Recently I read an article in Spirituality and Health magazine whose title initially irritated me mercilessly, “Find the Good in Grief.”
Oy vey.
Once I started reading the article, I was relieved to discover it was not another attempt to put a sugar-coated, positive spin on grief.
“You lose your car keys. Not people. Losing people is an act of carelessness. Dying it was people do. Losing is what you do to them.”
This quote from the article resonated for me because since the death of my mother in 2016, I have bristled at the phrase “I LOST my mother.” I haven’t lost her. She is dead, but she is not lost in the way one loses keys, or a hat, or a password.

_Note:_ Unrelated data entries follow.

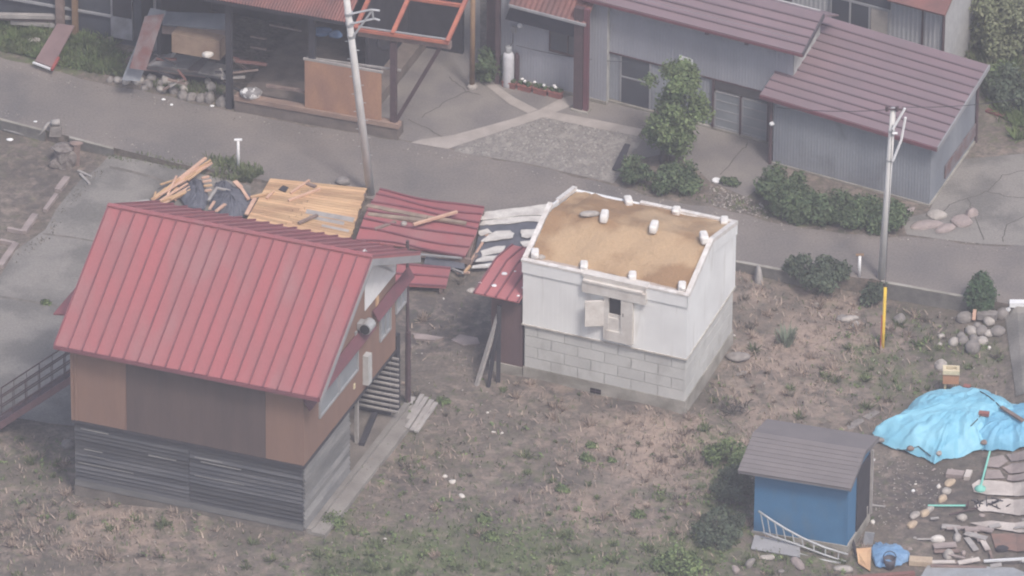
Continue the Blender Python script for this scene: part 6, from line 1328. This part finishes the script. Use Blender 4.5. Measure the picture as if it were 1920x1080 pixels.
shrub("low_bush", "small low green plant near the white dish", 1368, 348, blobs(3, 5, .25, .2, .12, .2, .14, .2), 350, .05, L_BUSH, 203, stem=.2)
shrub("tall_bush", "dark green bush at the left corner of the corrugated shed", 1468, 372, blobs(4, 16, .6, .5, .3, 1.15, .28, .42), 3000, .06, L_BUSH, 204)
hedge = thing("hedge", G(1560, 410), "long dark green hedge between the road and the corrugated shed", "hedge")
rng = rg(205); hb = []
a_, b_ = G(1445, 398), G(1690, 428)
for k in range(120):
    f = (k+rng.random())/120; p = a_+(b_-a_)*f; s = rng.uniform(.2, .42); hb.append((p[0]+rng.uniform(-.1, .1), p[1]+rng.uniform(-.5, .45), p[2]+rng.uniform(.15, .8-.2*f), s, s, s*.8))
MB().leaves(hb, 22000, .052, rng, .35).build("foliage", L_BUSH, hedge)
mb = MB()
for k in range(12): p = a_+(b_-a_)*k/11; mb.tube([p-np.array([0,0,.05]), p+np.array([.05,0,.5])], .03, 5)
mb.build("stem", BARK, hedge)
shrub("roadside_shrub", "dark spreading shrub by the kerb between the storehouse and the right utility pole", 1525, 528, blobs(6, 20, .85, .5, .2, .8, .24, .4), 3600, .065, L_DARK, 206)
shrub("roadside_shrub", "small twiggy dark shrub at the foot of the right utility pole", 1637, 568, blobs(7, 10, .3, .3, .2, .75, .2, .3), 1000, .06, L_DARK, 207, shell=.2)
cs = []
for z, r_ in ((.18,.42),(.4,.48),(.65,.46),(.9,.38),(1.12,.26)): cs += [(0, 0, z, r_, r_, .22)]
shrub("clipped_shrub", "clipped egg shaped green shrub above the boulder pile at the right", 1838, 580, cs, 3600, .055, L_CONE, 208, shell=.75)
shrub("corner_shrub", "dark green shrub between the steel post and the gas cylinder", 915, 150, blobs(9, 14, .34, .3, .25, 1.15, .2, .32), 1800, .06, L_BUSH, 209)
# shrubs left of the blue shed
shrub("yard_shrub", "grey green shrub left of the blue shed's roof, the topmost of the clump", 1365, 865, blobs(10, 12, .55, .6, .15, .5, .22, .36), 1700, .06, L_WEED, 210)
shrub("yard_shrub", "dark shrub pressed against the blue shed's left wall", 1375, 930, blobs(11, 18, .6, .7, .2, .85, .26, .42), 3000, .06, L_DARK, 211)
shrub("yard_shrub", "dark straggly shrub at the lower left corner of the blue shed", 1345, 1000, blobs(12, 14, .65, .8, .12, .5, .22, .36), 2000, .06, L_DARK, 212)
shrub("yard_shrub", "green weedy bush at the bottom edge left of the blue shed", 1270, 1065, blobs(13, 12, .6, .5, .1, .4, .2, .32), 1700, .065, L_WEED, 213)
shrub("light_bush", "tall pale green leafy bush at the upper right corner", 1890, 100, blobs(14, 26, 1.0, 1.2, .4, 2.2, .35, .6), 6000, .08, L_LIGHT, 214)
shrub("dark_bush", "dark green bush below the tall pale one at the right edge", 1905, 190, blobs(15, 16, .8, .8, .3, 1.1, .3, .5), 3200, .07, L_DARK, 215)
shrub("edge_bush", "mid green bush just right of the purple roof's far corner", 1868, 175, blobs(16, 10, .4, .6, .2, .9, .2, .34), 1500, .07, L_WEED, 216)
shrub("corner_bush", "dark bush on the slope at the upper right, behind the concrete curb", 1838, 40, blobs(17, 14, .6, .8, .2, 1.2, .25, .4), 2200, .07, L_DARK, 217)
shrub("corner_plants", "dark green plants seen through the orange roof frame", 800, 30, blobs(18, 14, 1.0, .6, .2, .8, .22, .36), 2000, .07, L_BUSH, 218)
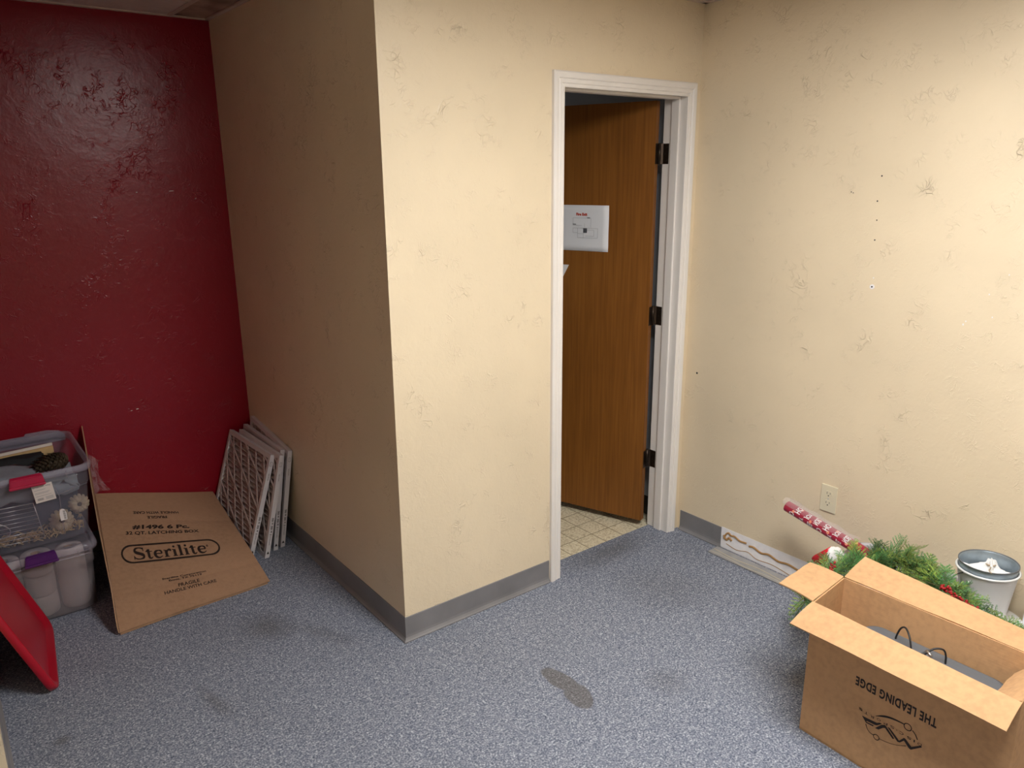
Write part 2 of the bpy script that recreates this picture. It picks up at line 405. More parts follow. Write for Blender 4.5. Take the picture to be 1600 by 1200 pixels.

Grief is a response to death or an ending that impacts us physically, emotionally, spiritually and more. The language of death and mourning can be alienating, disappointing, even offensive at times. This is particularly true in mainstream American culture where the messiness, vulnerability and tenderness of grief is denied, ignored or pathologized. Words like emptiness, sorrow, yearning, heaviness, disorienting–these words embody some of the nuanced qualities of grief. For some, grief can also be freeing, transforming, and ultimately regenerative.
Sometimes I feel literally lost without the embodied, relational touchstone I felt when my mother was alive. I am learning that my mother is still that inner compass for me, so when I am lost, I listen to her guidance with my soul’s ear.